Это, так сказать, на дне. А вот в романе «Я – Шарлотта Симмонс» (СПб., 2006) фигурируют, так сказать, сливки общества. Точнее, золотая молодёжь. За папины огромные бабки оттягивающаяся и отрывающаяся в престижнейшем университете, куда за выдающиеся учебные заслуги попадает и чистая провинциальная девушка, ощущающая себя в этом Вавилоне чуть ли не юродивой. Здесь действительно открыты любые пути: хочешь лоботрясничать – к твоим услугам бары, травка, отвязные дискотеки и секс по первому обоюдному желанию. Хочешь делать научную карьеру – к твоим услугам великолепные библиотеки и высочайшего уровня профессура. Такой размах свободы, естественно, пугает консерваторов, но им идейно противостоят, уж не знаю, насколько типичные, два профессора.
«Оба были ярыми сторонниками защиты прав национальных меньшинств, в первую очередь – афроамериканцев, ну и, само собой, евреев. …Оба всегда, в любом конфликте, занимали сторону слабого, даже не вдаваясь в такие мелкие детали, как прав этот слабый или не прав; обоих приводили в бешенство сообщения о проявлениях насилия со стороны полиции. Оба считали краеугольным камнем в деле воспитания молодёжи создание атмосферы толерантности и поддержание в колледжах мультикультурализма. Оба были сторонниками абортов, причём вовсе не потому, что кому-либо из их близких или даже знакомых могло в обозримом будущем понадобиться разрешение на прерывание беременности; более важным в этом вопросе для них был другой аспект: легализация абортов помогала одёрнуть и поставить на место выдохшееся в своём историческом развитии и в то же время вконец зарвавшееся христианство и всю взращённую на его основе цивилизацию… По этой же причине оба являлись убеждёнными борцами за права гомосексуалистов, права женщин, права транссексуалов, права лисиц, медведей, волков, палтуса и рыбы-меч, озона, травы, тропических лесов и заболоченных территорий; оба выступали за контроль над продажей оружия, горячо приветствовали всё, что так или иначе можно было назвать современным искусством, и голосовали за Демократическую партию».
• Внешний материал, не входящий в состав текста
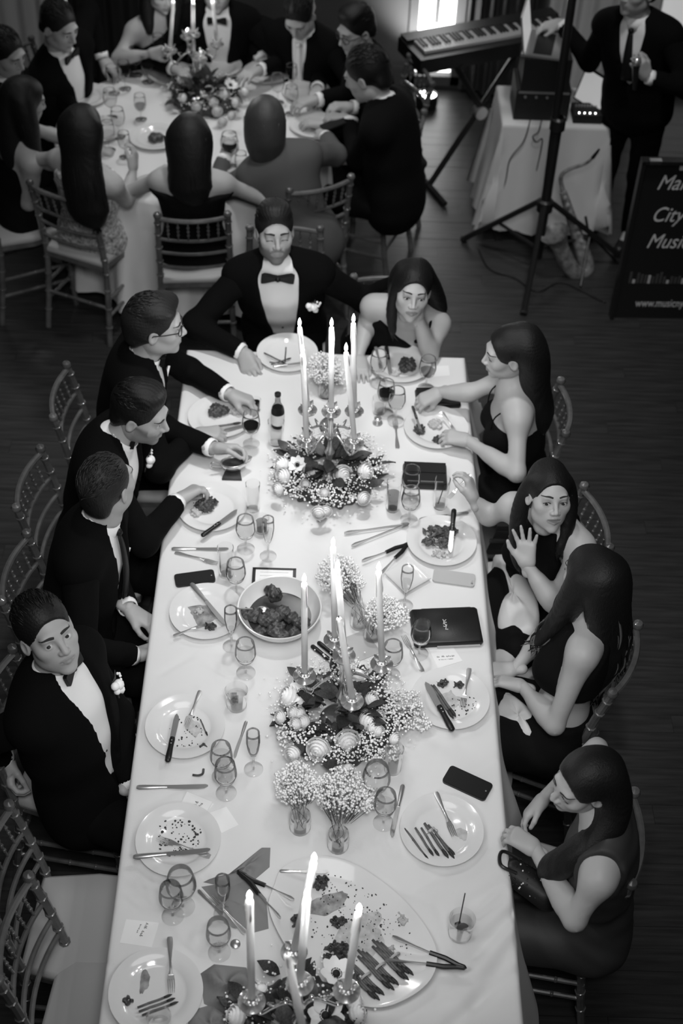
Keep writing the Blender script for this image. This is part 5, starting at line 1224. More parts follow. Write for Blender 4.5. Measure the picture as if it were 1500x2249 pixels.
wreath(T(655, 2288), 'greenery wreath with anemones around the nearest candelabrum',
       [(782, 2195, 1.1), (790, 2225, 1.0), (512, 2232, 1.15), (570, 2170, .7)], [(735, 2140, 1.25), (712, 2228, 1.3)], [(535, 2215, .05, .04, 60, (1.5, 1, .5)), (700, 2180, .05, .05, 60, (1.5, 1, .5))], 13, filler=320)
posy(716, 868, "jar of baby's breath beside the far plates, behind the far candles", 712, 808, .10, .082, 420, 21)
posy(789, 1372, "jar of baby's breath behind the middle candelabrum, upper bunch", 742, 1262, .11, .085, 460, 22, sq=(1, 1.05, .7))
posy(818, 1398, "jar of baby's breath beside the monogrammed clutch", 845, 1345, .095, .074, 400, 23)
posy(659, 1818, "jar of baby's breath below the middle wreath, left one", 652, 1722, .10, .082, 480, 24, sq=(1, .9, .65))
posy(742, 1858, "jar of baby's breath below the middle wreath, right one", 752, 1738, .11, .092, 560, 25, sq=(1.05, .9, .65))
# ================================================================== what stands on the long table
# --- far end, in front of the man in the bow tie
plate(631, 781, 'dinner plate of the man in the large bow tie')
for k, (a, b) in enumerate((((580, 775), (625, 797)), ((628, 763), (626, 795)), ((596, 800), (640, 786)), ((592, 795), (632, 800)))): spear(T(*a, .022), T(*b, .016), 'asparagus spear on the plate of the man in the bow tie', 'asparagus on the bow-tie plate')
knife(T(600, 806, .024), T(672, 796, .024), 'table knife across the plate of the man in the bow tie')
# --- man in glasses
plate(484, 921, 'dinner plate with meat in front of the man in glasses')
food(478, 908, (.045, .034, .034), 'meat', 'dark roasted meat on the plate of the man in glasses'); food(515, 905, (.026, .024, .018), 'mash', 'mashed potato on the plate of the man in glasses', name='mashed_potato')
fork(T(409, 948, .024), T(480, 938, .020), 'fork on the plate of the man in glasses'); knife(T(440, 958, .024), T(540, 935, .022), 'table knife on the plate of the man in glasses')
spear(T(455, 940, .02), T(530, 928, .02), 'asparagus spear on the plate of the man in glasses', 'asparagus on the glasses plate')
# --- bearded man
plate(466, 1120, 'dinner plate with meat in front of the bearded man'); food(458, 1114, (.05, .042, .03), 'meat', 'torn dark meat on the plate of the bearded man', seed=5); food(432, 1128, (.026, .024, .014), 'mash', 'mashed potato on the plate of the bearded man', name='mashed_potato')
crumbs(440, 1105, 30, .04, 'meat crumbs on the plate of the bearded man', seed=3, z=.012)
steak(T(443, 1180, .022), T(522, 1122, .024), 'steak knife across the plate of the bearded man')
# --- between bearded man and man with face turned away
knife(T(377, 1207), T(502, 1207), 'table knife lying on the cloth above the black phone'); fork(T(384, 1214), T(478, 1240), 'fork lying on the cloth above the black phone')
phone([(382, 1262), (470, 1251), (473, 1277), (386, 1290)], 'black mobile phone on the left side of the table')
# --- man with face turned away
plate(454, 1349, 'messy dinner plate beside the serving bowl'); smear(448, 1352, (.055, .042), 'gravy smear on the plate beside the serving bowl', 2); food(462, 1378, (.03, .016, .012), 'meat', 'meat scrap on the plate beside the serving bowl', seed=9); food(437, 1343, (.014, .020, .010), 'mash', 'mash scrap on the plate beside the serving bowl', name='mashed_potato')
knife(T(420, 1283, .024), T(497, 1374, .018), 'table knife leaning on the plate beside the serving bowl'); fork(T(381, 1397, .018), T(452, 1372, .024), 'fork under the scraps on the plate beside the serving bowl')
# --- serving bowl of meat
bc = T(614, 1365, .0006); bw = thing('serving_bowl', 'large white serving bowl full of dark meat', 'bowl', tuple(bc))
MB().lathe([(0, .004), (.075, .004), (.110, .022), (.135, .055), (.148, .082), (.153, .083), (.153, .078), (.142, .052), (.116, .016), (.085, 0), (0, 0)], 'china', n=56).build('bowl', bw, angle=50)
MB().lathe([(0, .030), (.118, .030), (.116, .026), (0, .026)], 'gravy', n=40).build('gravy', bw)
for k, (u, v, z, r_) in enumerate(((600, 1308, .066, (.036, .034, .055)), (556, 1350, .050, (.048, .040, .040)), (590, 1362, .055, (.050, .044, .042)), (634, 1348, .055, (.052, .044, .046)), (662, 1366, .050, (.042, .040, .036)), (612, 1388, .046, (.052, .036, .034)), (572, 1388, .042, (.038, .028, .030)), (648, 1392, .042, (.038, .028, .030)))):
    V, Q = lump((0, 0, 0), r_, 'meat', 31+k, 6, .0045, rough=.008); c = P(u, v, TZ+z); tag(MB().add(V, Q, 'meat').build('meat_piece', angle=None, loc=tuple(c-A([0, 0, .012]))), 'upright dark meat piece at the back of the serving bowl' if k == 0 else 'dark meat piece lying in the serving bowl', 'food', None if k == 0 else 'meat pieces in the serving bowl')
sp_ = thing('serving_spoon', 'silver serving spoon resting on the rim of the bowl', 'spoon', tuple(P(520, 1336, TZ+.10))); b = MB(); d = P(570, 1338, TZ+.065)-P(520, 1336, TZ+.10); b.tube([d*0, d*.5, d*.9], [.006, .004, .004], 'steel', 6, flat=(A([0, 0, 1.]), .5)); b.build('handle', sp_); b = MB(); b.ball(d*1.15, (.024, .016, .006), 'steel', 10, 6); b.build('spoon_bowl', sp_)
# framed card behind the bowl
fc = thing('framed_card', 'white menu card with black frame lying behind the serving bowl', 'card', tuple(T(602, 1268, .0006))); wv = .153; hv = .115
MB().box((0, -.02, .003), (wv, hv, .005), 'paper').build('card', fc, smooth=False)
for nm, c, d in (('frame_top', (0, hv/2-.02, .0045), (wv+.012, .008, .008)), ('frame_side', (-wv/2, -.02, .0045), (.012, hv, .008)), ('frame_side', (wv/2, -.02, .0045), (.012, hv, .008))): MB().box(c, d, 'black_plastic').build(nm, fc, smooth=False)
for j in range(5): MB().box((0, .020-.018*j, .0058), (wv*.7, .0018, .0004), 'paper_grey').build('print_line', fc, smooth=False)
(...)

Судя по Вулфу, униженные и оскорблённые не испытывают к этим «Хаимам» ни малейшей признательности, – тем более страстно следует вступаться за транссексуалов и палтусов. Борьба за грёзу «Пусть расцветают все меньшинства» – самый настоящий социальный эксперимент, опасный, как и все социальные эксперименты. Но пока что совокупное могущество Америки только растёт. Хотя растут и проблемы. А кто из них кого в конце концов одолеет, могущество или проблемы, никто из активных участников увидеть не надеется. А может быть, даже надеется не увидеть.